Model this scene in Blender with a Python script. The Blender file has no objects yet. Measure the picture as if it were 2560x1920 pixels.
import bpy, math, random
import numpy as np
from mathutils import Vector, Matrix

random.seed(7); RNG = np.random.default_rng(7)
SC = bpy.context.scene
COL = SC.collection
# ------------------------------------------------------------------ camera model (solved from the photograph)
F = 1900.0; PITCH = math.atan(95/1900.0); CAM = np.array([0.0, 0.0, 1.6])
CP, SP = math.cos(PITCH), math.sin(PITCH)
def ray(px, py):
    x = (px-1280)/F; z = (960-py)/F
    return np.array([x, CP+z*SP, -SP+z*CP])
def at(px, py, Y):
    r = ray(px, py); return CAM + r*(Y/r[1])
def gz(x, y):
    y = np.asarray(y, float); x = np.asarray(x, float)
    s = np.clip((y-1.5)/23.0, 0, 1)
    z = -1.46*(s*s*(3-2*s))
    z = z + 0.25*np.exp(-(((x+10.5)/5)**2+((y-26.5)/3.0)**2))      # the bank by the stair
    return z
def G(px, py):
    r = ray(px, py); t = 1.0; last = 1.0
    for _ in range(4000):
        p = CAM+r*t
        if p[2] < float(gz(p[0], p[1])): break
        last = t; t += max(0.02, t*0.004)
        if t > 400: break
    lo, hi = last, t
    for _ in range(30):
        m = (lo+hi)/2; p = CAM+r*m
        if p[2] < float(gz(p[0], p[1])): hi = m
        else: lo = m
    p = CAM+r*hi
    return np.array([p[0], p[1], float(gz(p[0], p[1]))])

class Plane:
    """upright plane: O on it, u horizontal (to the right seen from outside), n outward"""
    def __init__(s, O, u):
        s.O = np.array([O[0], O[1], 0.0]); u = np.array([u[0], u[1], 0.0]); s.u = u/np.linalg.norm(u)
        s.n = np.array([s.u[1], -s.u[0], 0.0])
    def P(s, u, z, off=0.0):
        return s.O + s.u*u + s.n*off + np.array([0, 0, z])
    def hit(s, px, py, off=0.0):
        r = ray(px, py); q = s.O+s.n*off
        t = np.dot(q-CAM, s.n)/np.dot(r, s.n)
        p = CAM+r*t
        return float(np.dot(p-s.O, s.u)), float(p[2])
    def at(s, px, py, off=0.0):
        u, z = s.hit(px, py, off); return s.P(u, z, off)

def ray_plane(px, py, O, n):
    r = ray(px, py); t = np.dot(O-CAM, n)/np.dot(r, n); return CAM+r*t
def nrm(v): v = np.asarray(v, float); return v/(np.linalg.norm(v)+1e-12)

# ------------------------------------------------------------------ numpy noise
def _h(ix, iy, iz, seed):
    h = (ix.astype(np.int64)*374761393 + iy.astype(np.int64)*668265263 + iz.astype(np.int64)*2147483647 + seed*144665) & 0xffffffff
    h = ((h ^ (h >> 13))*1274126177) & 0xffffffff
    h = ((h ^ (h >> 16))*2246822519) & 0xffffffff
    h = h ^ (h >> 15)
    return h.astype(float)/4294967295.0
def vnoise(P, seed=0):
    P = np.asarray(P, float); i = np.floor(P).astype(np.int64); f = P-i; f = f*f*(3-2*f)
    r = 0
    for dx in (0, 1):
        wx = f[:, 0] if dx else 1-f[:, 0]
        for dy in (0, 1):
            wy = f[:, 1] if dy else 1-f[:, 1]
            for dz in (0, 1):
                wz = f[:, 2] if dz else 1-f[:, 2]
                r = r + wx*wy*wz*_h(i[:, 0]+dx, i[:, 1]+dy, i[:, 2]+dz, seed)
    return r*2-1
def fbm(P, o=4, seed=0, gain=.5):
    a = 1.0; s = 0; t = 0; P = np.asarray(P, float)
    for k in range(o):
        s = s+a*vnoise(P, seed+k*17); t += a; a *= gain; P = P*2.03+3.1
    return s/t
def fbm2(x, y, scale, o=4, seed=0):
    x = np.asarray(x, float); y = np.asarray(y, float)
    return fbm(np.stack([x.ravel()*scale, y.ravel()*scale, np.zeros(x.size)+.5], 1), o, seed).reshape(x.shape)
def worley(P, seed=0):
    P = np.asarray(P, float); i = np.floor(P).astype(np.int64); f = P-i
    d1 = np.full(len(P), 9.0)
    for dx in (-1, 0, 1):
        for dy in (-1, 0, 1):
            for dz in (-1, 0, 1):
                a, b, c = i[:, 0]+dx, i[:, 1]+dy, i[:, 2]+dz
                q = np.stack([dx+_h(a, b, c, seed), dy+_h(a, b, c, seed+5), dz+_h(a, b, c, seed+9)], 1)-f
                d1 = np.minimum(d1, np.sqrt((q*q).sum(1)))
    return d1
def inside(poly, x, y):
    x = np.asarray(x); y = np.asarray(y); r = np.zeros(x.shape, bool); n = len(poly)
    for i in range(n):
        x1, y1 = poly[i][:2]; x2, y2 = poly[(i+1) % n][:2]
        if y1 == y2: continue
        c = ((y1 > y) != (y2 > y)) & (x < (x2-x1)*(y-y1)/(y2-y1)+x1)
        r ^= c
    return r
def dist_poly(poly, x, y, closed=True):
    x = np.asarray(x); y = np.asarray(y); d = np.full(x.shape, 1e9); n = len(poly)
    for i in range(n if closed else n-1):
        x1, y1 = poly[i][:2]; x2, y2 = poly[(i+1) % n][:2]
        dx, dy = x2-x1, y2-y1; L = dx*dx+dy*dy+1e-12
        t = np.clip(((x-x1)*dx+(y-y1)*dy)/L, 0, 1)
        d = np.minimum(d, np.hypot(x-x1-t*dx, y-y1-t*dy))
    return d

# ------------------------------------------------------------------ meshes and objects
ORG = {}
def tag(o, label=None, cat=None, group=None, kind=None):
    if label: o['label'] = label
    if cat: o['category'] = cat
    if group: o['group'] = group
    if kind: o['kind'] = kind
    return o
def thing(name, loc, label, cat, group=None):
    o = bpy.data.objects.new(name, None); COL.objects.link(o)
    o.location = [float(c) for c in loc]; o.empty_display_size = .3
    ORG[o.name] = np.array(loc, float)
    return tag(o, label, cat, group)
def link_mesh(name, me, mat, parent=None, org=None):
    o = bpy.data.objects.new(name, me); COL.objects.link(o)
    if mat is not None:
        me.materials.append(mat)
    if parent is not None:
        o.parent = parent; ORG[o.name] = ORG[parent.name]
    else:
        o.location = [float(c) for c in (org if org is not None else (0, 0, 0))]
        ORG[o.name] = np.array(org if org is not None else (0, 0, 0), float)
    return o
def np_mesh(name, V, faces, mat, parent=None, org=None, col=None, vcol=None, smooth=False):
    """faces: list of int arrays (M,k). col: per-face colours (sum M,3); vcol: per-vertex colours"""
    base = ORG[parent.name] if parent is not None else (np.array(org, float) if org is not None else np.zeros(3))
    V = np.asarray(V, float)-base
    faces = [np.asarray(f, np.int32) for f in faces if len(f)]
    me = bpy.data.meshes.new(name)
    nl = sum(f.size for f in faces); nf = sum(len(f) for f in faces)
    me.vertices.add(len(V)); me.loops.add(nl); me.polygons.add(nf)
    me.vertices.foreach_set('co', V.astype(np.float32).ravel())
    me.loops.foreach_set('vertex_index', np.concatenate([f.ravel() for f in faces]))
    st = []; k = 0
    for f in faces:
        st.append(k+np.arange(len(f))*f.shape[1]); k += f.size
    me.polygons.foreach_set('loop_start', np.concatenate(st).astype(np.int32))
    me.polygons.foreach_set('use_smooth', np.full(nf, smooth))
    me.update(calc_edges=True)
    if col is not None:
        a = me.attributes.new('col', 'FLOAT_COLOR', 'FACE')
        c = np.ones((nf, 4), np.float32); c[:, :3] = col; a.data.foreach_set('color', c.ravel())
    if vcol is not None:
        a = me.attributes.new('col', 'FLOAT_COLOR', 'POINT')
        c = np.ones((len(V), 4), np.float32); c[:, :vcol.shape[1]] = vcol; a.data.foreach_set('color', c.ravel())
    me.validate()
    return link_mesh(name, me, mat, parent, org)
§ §
- _OBJECTIVE_
Starting at the first line of the listing, retype every line up to and including the one with "from mathutils import Vector, Matrix".

- _SOLUTION FOR THIS EXERCISE_
Model this scene in Blender with a Python script. The Blender file has no objects yet. Measure the picture as if it were 2560x1920 pixels.
import bpy, math, random
import numpy as np
from mathutils import Vector, Matrix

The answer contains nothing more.